Apabila dihubungkan dengan UU Pengadilan Anak dan UU Perlindungan Anak yang menyebutkan usia 18 Tahun dengan UU Perkawinan yang menyebutkan 19 Tahun maka kemudian langsung merujuk kepada UU Perkawinan terbaru. Yakni usia 19 Tahun.
Lalu bagaimana apabila perkawinan dibawah 19 tahun atau 18 tahun dapat dikatakan dan merupakan perbuatan pidana ?
Pertanyaan pertama adalah “perkawinan” merupakan tindak pidana (perbuatan pidana) ?
Didalam berbagai Pasal-pasal didalam KUHP, yang berkaitan dengan perkawinan cuma tentang “zinah” (dimana dikategorikan zinah adalah salah satu terikat perkawinan) dan kejahatan terhadap perkawinan (Pasal 277 KUHP – Pasal 280 KUHP).
Kejahatan terhadap perkawinan yang disebutkan sebagai “Kejahatan terhadap asal-usul Perkawinan” mengatur tentang “asal usul Perkawinan (pasal 277 KUHP), Pengakuan terhadap Anak (Pasal 278 KUHP), Hambatan Perkawinan (Biasa juga disebut dengan perkawinan siri/perkawinan dibawah tangan – Pasal 279 KUHP) dan Perkawinan yang dilangsungkan tanpa diberitahu yang berhak (Pasal 280 KUHP).
Pertanyaan yang sama kemudian ditujukan kepada perkawinan yang ternyata tidak melakukan tindak pidana sebagaimana diatur didalam KUHP ?
Apakah KUHP atau UU yang berkaitan dengan tindak pidana bisa diterapkan.
Atau dengan kata lain lalu bagaimana terhadap perkawinan yang tidak memenuhi seluruh pasal-pasal KUHP kemudian dapat dikategorikan sebagai tindak pidana (perbuatan pidana).
Dengan demikian maka UU Perlindungan Anak tidak dapat diterapkan terhadap perkawinan.
Sekali lagi terhadap perkawinan yang tidak termasuk kedalam kategori didalam KUHP (Pasal 284 dan Pasal 277 KUHP – Pasal 280 KUH) dan UU Perlindungan Anak.
Dengan demikian apabila merujuk kepada Anak dibawah usia 18 tahun atau usia 19 Tahun maka tidak dapat dikategorikan sebagai “perbuatan pidana”.
Lalu bagaimana terhadap perkawinan yang tidak memenuhi seluruh pasal-pasal KUHP kemudian dapat dikategorikan sebagai tindak pidana (perbuatan pidana).
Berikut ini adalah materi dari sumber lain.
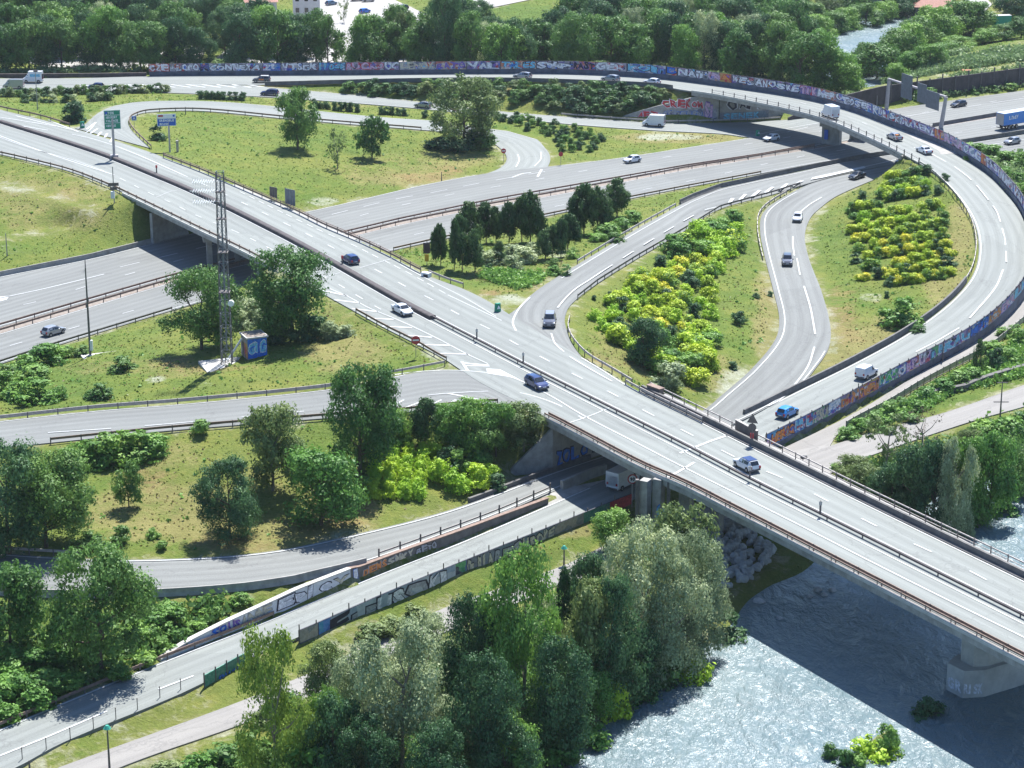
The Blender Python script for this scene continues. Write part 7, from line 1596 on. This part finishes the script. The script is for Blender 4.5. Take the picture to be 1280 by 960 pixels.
# bank on the right, trees beyond the bridge
grove([('bush_bright', u, v, h, w_) for u, v, h, w_ in [(1060,548,14,26),(1078,538,16,28),(1096,530,16,28),(1115,520,18,30),(1136,512,16,28),(1156,500,18,30),(1178,492,18,28),(1198,482,18,28),(1216,476,16,26),(1240,440,16,24),(1262,420,14,24),(1262,452,16,26),(1278,430,18,26),(1140,528,10,22),(1108,542,10,20)]], 'below the service road', 'bushes on the green bank')
def riv_tree(u, vtop, wpx, y_v, key, label, zb=-2.6):
    pass
grove([('olive',1066,600,30,44),('olive',1086,626,46,54),('dark',1112,650,66,56),('dark',1142,664,104,60),('dark',1166,672,118,52),('silver',1190,676,128,56),('bright',1214,668,118,50),('bright',1236,662,118,52),('broad',1256,640,92,54),('broad',1278,622,84,50),('bush_bright',1250,652,40,50),('bush_bright',1275,628,34,44),('dark',1128,640,60,50),('bush_bright',1060,590,16,34),('bush_bright',1232,545,22,34),('bush_bright',1262,560,36,44),('olive',1210,560,24,30),('bush',1276,540,26,30)], 'beyond the bridge railing', 'trees beyond the river bridge')
# river belt in front
grove([('poplar',345,988,212,84),('olive',408,880,78,54),('dark',420,992,128,66),('bush_bright',385,990,84,66),('dark_big',462,1004,112,84),('silver',455,936,132,90),('silver',503,966,192,128),('silver',532,884,118,92),('dark_big',584,900,158,84),('dark_big',600,975,160,96),('poplar_green',655,905,222,104),('dark_big',694,946,150,92),
       ('spruce',705,862,156,66),('olive',731,884,158,72),('dark_big',762,884,168,84),('silver',800,832,182,112),('silver',838,852,158,98),('silver',866,808,146,84),('olive',848,762,134,84),('bright',772,692,52,54),('bright',684,928,66,60),('bush_lime',765,902,52,34),('dark_big',545,1012,112,90),('dark_big',632,1008,104,90),('bush_bright',700,962,40,54),('bush_bright',733,940,40,50),
       ('bush',280,978,48,60),('bush_bright',246,986,44,60),('bush',312,960,46,50),('bush_olive',215,975,24,44),('bush_olive',330,905,22,30),('bush',362,895,30,34),('bush',790,880,44,54),('bush',826,852,44,54),('bush_dark',905,800,36,40),('bright',640,990,90,60),('silver',560,950,80,70),('dark',735,800,110,60),('dark',620,860,110,60),('bush_olive',470,800,22,40),('bush_olive',490,790,20,44),('bush_olive',520,776,20,34),('poplar_green',410,975,120,50),('silver',690,820,80,60),('bright',735,905,70,50),('dark',800,872,84,60),('silver',850,826,100,64)],
      'of the river belt', 'trees of the river belt')
grove([('bush',1040,966,36,26),('bush',1056,972,34,24),('bush_lime',1088,955,34,48),('bush_bright',1108,945,40,32),('bush_dark',1158,908,34,46),('bush_olive',1128,915,14,24),('bush_bright',1075,968,26,30)], 'of the little river islet', 'islet bushes')
grove([('bush_bright',v_[0],v_[1],v_[2],v_[3]) for v_ in [(12,870,34,50),(36,880,36,50),(60,872,34,46),(18,840,30,46),(48,842,30,44),(78,838,28,36),(0,900,30,40),(180,800,26,34),(196,792,26,34),(214,782,24,34),(86,862,24,34),(182,830,18,28),(206,812,16,26),(226,800,16,26),(244,786,14,26),(210,768,16,28),(190,775,18,30),(262,772,14,24),(300,752,12,24),(150,852,20,30)]], 'by the lowest slip road', 'bushes by the lowest slip road')
# far wood
SH = ['dark', 'broad', 'dark', 'bright', 'broad', 'broad_big', 'dark_big', 'broad', 'silver', 'dark', 'broad', 'bright']
def far_row(rowname, v0, u0, u1, step, hr, wr_, skip, jit=5, keys=SH):
    u = u0; items = []
    while u < u1:
        uu = u + vr.uniform(-jit, jit); v = v0(uu) + vr.uniform(-3, 3) if callable(v0) else v0 + vr.uniform(-3, 3)
        if not any(a <= uu <= b_ for a, b_ in skip): items.append((vr.choice(keys), uu, v, vr.uniform(*hr), vr.uniform(*wr_)))
        u += step * vr.uniform(.8, 1.2)
    for k, (key, a, b_, c, d) in enumerate(sorted(items, key=lambda i: i[1])): plant(key, a, b_, c, d, '%s in the %s row of the far wood, %s from left' % (DESC[key], rowname, ordn(k + 1)), 'trees of the far wood')
far_row('front', lambda u: 86 if u < 820 else 86 + (u - 820) * .1, -6, 1010, 22, (48, 74), (36, 50), [(252,276),(385,455),(474,492),(528,540)])
far_row('second', lambda u: 70 if u < 800 else 74, -10, 1000, 23, (48, 68), (36, 48), [(390,500),(515,560),(255,275),(585,720)])
far_row('third', 50, -10, 1000, 24, (46, 62), (34, 46), [(305,340),(345,560),(600,712)])
far_row('fourth', 28, -10, 1010, 26, (40, 52), (28, 38), [(62,96),(300,350),(352,720)])
far_row('fifth', 8, -10, 1130, 26, (34, 44), (26, 36), [(60,90),(305,345),(365,725)])
far_row('hindmost', -12, -10, 1290, 26, (30, 40), (26, 34), [(360,560),(585,700)])
grove([('bright',462,86,64,40),('sparse',428,78,34,28),('olive',505,82,64,30),('olive',526,82,52,30),('dark_big',556,86,100,54),('dark_big',548,82,84,40),('bright',445,86,30,26),('broad',410,84,60,36),('broad',395,80,64,36),('dark',615,80,56,34),('broad',640,84,52,34),('broad',668,84,56,36),('olive',655,76,46,34),('broad',690,82,60,38),('broad',596,70,44,30),('dark',630,66,38,30),('broad',665,64,34,34),('dark',700,62,50,36)], 'beside the car park', 'trees beside the car park')
grove([('broad',975,104,72,48),('broad',1000,112,66,50),('bright',1018,112,70,46),('bright',1040,116,50,48),('bright',1056,118,38,40),('broad',1096,102,46,54),('broad',1084,96,40,38),('broad',1116,90,50,48),('bright',1132,78,46,46),('broad',1152,66,42,46),('bright',1172,54,44,46),('broad',1192,46,42,48),('broad',1216,42,38,44),('bright',1142,92,26,32),('bright',1162,82,26,34),('bright',1124,102,22,26),('broad',1004,54,32,40),('bright',1024,50,30,36),('broad',1042,46,30,36),('bright',1062,42,30,36),('broad',1082,37,30,36),('bright',1100,31,28,36),('dark',1122,25,30,40),('dark',1138,18,28,36),('broad',985,48,36,40),('broad',1010,34,30,38),('olive',1036,28,30,36),('broad',1060,22,30,36),('bright',1085,16,28,36),('dark',1108,10,28,36),('dark',1264,24,32,42),('dark',1284,20,30,40),('broad',1276,48,26,34),('broad',1256,50,18,30),('bright',1228,54,18,36),('bright',1198,62,16,34),('broad',1210,28,24,30),('bright',1180,70,16,30)], 'by the upper river bend', 'trees at the upper right river bend')
grove([('bush_bright',u,v,h,w_) for u,v,h,w_ in [(1204,190,14,24),(1222,196,16,26),(1240,200,18,28),(1258,208,18,28),(1275,212,20,28),(1230,210,14,22),(1250,222,16,24),(1268,232,16,24),(1282,244,18,24),(1215,202,10,18),(1180,188,8,14)]] + [('bush_bright',1150,125,12,16),('bush_bright',1162,122,12,18),('bush_bright',1215,116,5,14),('bush_bright',1240,113,6,14),('bush_bright',1262,111,7,16)], 'outside the loop wall', 'bushes outside the loop')
# boulders under the bridge
rk = []
for s in range(4):
    rg = np.random.default_rng(s + 50); mb = MB(); import bmesh
    bm = bmesh.new(); bmesh.ops.create_icosphere(bm, subdivisions=2, radius=.5)
    ax = [Vector(rg.normal(size=3)).normalized() for _ in range(9)]
    for v_ in bm.verts:
        for a in ax:
            d_ = v_.co.dot(a) - .36
            if d_ > 0: v_.co -= a * d_
    me = bpy.data.meshes.new('boulder'); bm.to_mesh(me); bm.free(); me.materials.append(M['rock']); rk.append(me)
for k in range(420):
    u, v = vr.uniform(870, 972), vr.uniform(640, 745)
    if not in_px(u, v, [(872,645),(930,655),(968,690),(956,712),(928,732),(892,740),(875,700)]): continue
    p = T(u, v); o = bpy.data.objects.new('boulder', vr.choice(rk)); COL.objects.link(o); sz = vr.uniform(.9, 1.7); o.location = (p[0], p[1], p[2] + sz * .2); o.scale = (sz, sz * vr.uniform(.7, 1), sz * .75); o.rotation_euler = (vr.uniform(0, 6), vr.uniform(0, 6), vr.uniform(0, 6))
    tag(o, 'pale grey boulder piled on the bank under the river bridge', 'boulder', 'boulders under the river bridge')
for (u, v, s_) in ((949, 752, 1.6), (1022, 738, 1.3), (1030, 744, 1.0), (1040, 738, 1.2), (975, 773, .9), (1012, 746, .9)):
    p = P(u, v, ZW); o = bpy.data.objects.new('boulder', vr.choice(rk)); COL.objects.link(o); o.location = tuple(p); o.scale = (s_, s_, s_ * .7)
    tag(o, 'wet boulder at the water edge under the river bridge', 'boulder', 'boulders at the water edge')

# ground cover: grass tufts everywhere off the roads, brambles in the thickets
def scatter(name, n, region, hgt, leaf, mats, per, label, seed, dens=None, z_up=.5):
    rg = np.random.default_rng(seed); pts = []
    while len(pts) < n:
        k = n * 3; x = rg.uniform(-150, 150, k); y = rg.uniform(195, 760, k); jx = ((x - X0) / CS).astype(int); jy = ((y - Y0) / CS).astype(int)
        z = H[jy, jx]; ok = (FREE[jy, jx]) & (z > ZW + .15); u_, v_ = proj(x, y, z); ok &= (u_ > -30) & (u_ < 1310) & (v_ > -20) & (v_ < 990)
        if region is not None:
            m_ = np.zeros(k, bool)
            for pl in region: m_ |= np.array([ok[i] and inpoly(u_[i], v_[i], pl) for i in range(k)])
            ok &= m_
        ok &= rg.uniform(size=k) < np.clip((430 / np.maximum(y, 1)) ** 1.0 * .8, .2, 1) if region is None else ok
        pts += [(x[i], y[i], hz(x[i], y[i])) for i in np.nonzero(ok)[0]]
        if not ok.any(): break
    pts = np.array(pts[:n]); m_ = len(pts); c = np.repeat(pts, per, 0); nn = len(c); sc_ = np.repeat(rg.uniform(.5, 1.3, m_) ** 1.5, per)
    hh_ = hgt * sc_; d = rg.normal(size=(nn, 3)) * [.55, .55, .0] * hh_[:, None]; c = c + d; c[:, 2] += rg.uniform(.1, .9, nn) * hh_
    nrm_ = d / (hh_[:, None] + 1e-6) + [0, 0, z_up]
    ton = np.repeat(rg.uniform(.1, .9, m_), per) + rg.uniform(-.2, .2, nn)
    V_, F_, T_ = leaves(rg, c, nrm_, leaf * np.sqrt(sc_), ton, .5)
    midx = None
    if len(mats) > 1:
        u_, v_ = proj(pts[:, 0], pts[:, 1], pts[:, 2]); dr = np.zeros(m_)
        for (bu, bv, ru, rv, s_) in DRY: dr = np.maximum(dr, s_ * np.clip(1.3 - ((u_ - bu) / ru) ** 2 - ((v_ - bv) / rv) ** 2, 0, 1))
        midx = np.repeat((rg.uniform(size=m_) < .12 + .75 * dr).astype(np.int32), per)
    o = bpy.data.objects.new(name, leafmesh(name, V_, F_, T_, mats, midx)); COL.objects.link(o); return tag(o, label, 'ground cover', kind='stuff')
FREE = free > .8
for nm, px, z in YARDS: FREE &= ~mask_poly([P(u, v, z) for u, v in px])
scatter('grass', 48000, None, .10, .26, ['grass_blade', 'grass_dry'], 3, 'rough grass tufts over the banks and meadows', 1)
scatter('weeds', 1500, None, .28, .42, ['leaf_bright'], 6, 'scattered weeds and low seedlings in the grass', 2)
TH = [[(1100,104),(1140,84),(1200,66),(1290,62),(1290,84),(1180,100),(1120,108)]]
scatter('brambles', 5200, TH, 1.3, .6, ['leaf_scrub'], 12, 'pale bramble thicket behind the brown noise wall', 3)
scatter('undergrowth', 2600, [[(1050,550),(1120,500),(1290,405),(1290,470),(1190,492),(1130,530),(1060,554)], [(600,348),(610,338),(700,345),(790,290),(830,262),(800,290),(740,315),(690,352),(650,362)]], .8, .45, ['leaf_bright'], 9, 'fresh green weeds on the verges', 4)
scatter('undergrowth', 4200, [[(560,810),(700,735),(780,705),(880,690),(930,745),(900,795),(780,880),(690,960),(300,975),(420,880)], [(0,800),(80,790),(220,745),(330,740),(230,800),(130,860),(0,905)], [(1060,580),(1290,515),(1290,610),(1240,660),(1120,650)]], 1.1, .55, ['leaf_broad'], 10, 'leafy undergrowth below the riverside trees', 5)
scatter('brambles', 3800, [[(0,88),(180,85),(180,90),(0,92)], [(183,76),(400,76),(700,76),(830,80),(1000,96),(1080,112),(1060,120),(990,108),(820,88),(183,86)], [(1195,180),(1285,195),(1285,262),(1262,240),(1230,208)], [(1130,124),(1290,104),(1290,109),(1130,130)]], 1.1, .6, ['leaf_scrub'], 10, 'pale scrub at the foot of the far wood', 6)
# ---------------------------------------------------------------- air
mb = MB(); mb.box((0, 2250, (CAM_H + 6 - 7.5) / 2), (10600, 9900, CAM_H + 6 + 7.5), 'concrete')
hz_o = mb.build('haze'); hz_o['kind'] = 'stuff'; hz_o['label'] = 'thin summer haze over the valley'
hm = bpy.data.materials.new('haze'); hm.use_nodes = True; ht_ = hm.node_tree; ht_.nodes.clear()
vo_ = ht_.nodes.new('ShaderNodeVolumePrincipled'); vo_.inputs['Density'].default_value = 0.000045; vo_.inputs['Color'].default_value = (0.82, 0.9, 1.0, 1); vo_.inputs['Anisotropy'].default_value = 0.2
mo_ = ht_.nodes.new('ShaderNodeOutputMaterial'); ht_.links.new(vo_.outputs[0], mo_.inputs['Volume'])
hz_o.data.materials.clear(); hz_o.data.materials.append(hm)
Kedua. Lalu bagaimana terhadap peristiwa itu kemudian dapat dilihat lebih utuh.
UU Perkawinan Sudah mengaturnya. Terhadap perkawinan dibawah usia 18 tahun 19 tahun maka yang dapat dilakukan adalah “pembatalan perkawinan”. Sehingga terhadap “orang yang mempunyai hak” dapat mengajukan pembatalan perkawinan.
Bukan kemudian diproses hukum dan kemudian ditempatkan sebagai perbuatan pidana.
Dengan demikian “logika jumping” didalam memahami UU Perlindungan Anak dengan Perkawinan dibawah usia 19 tahun adalah kurang tepat.
Sehingga menempatkan “perkawinan” dibawah 18 tahun atau 19 Tahun bukanlah perbuatan pidana.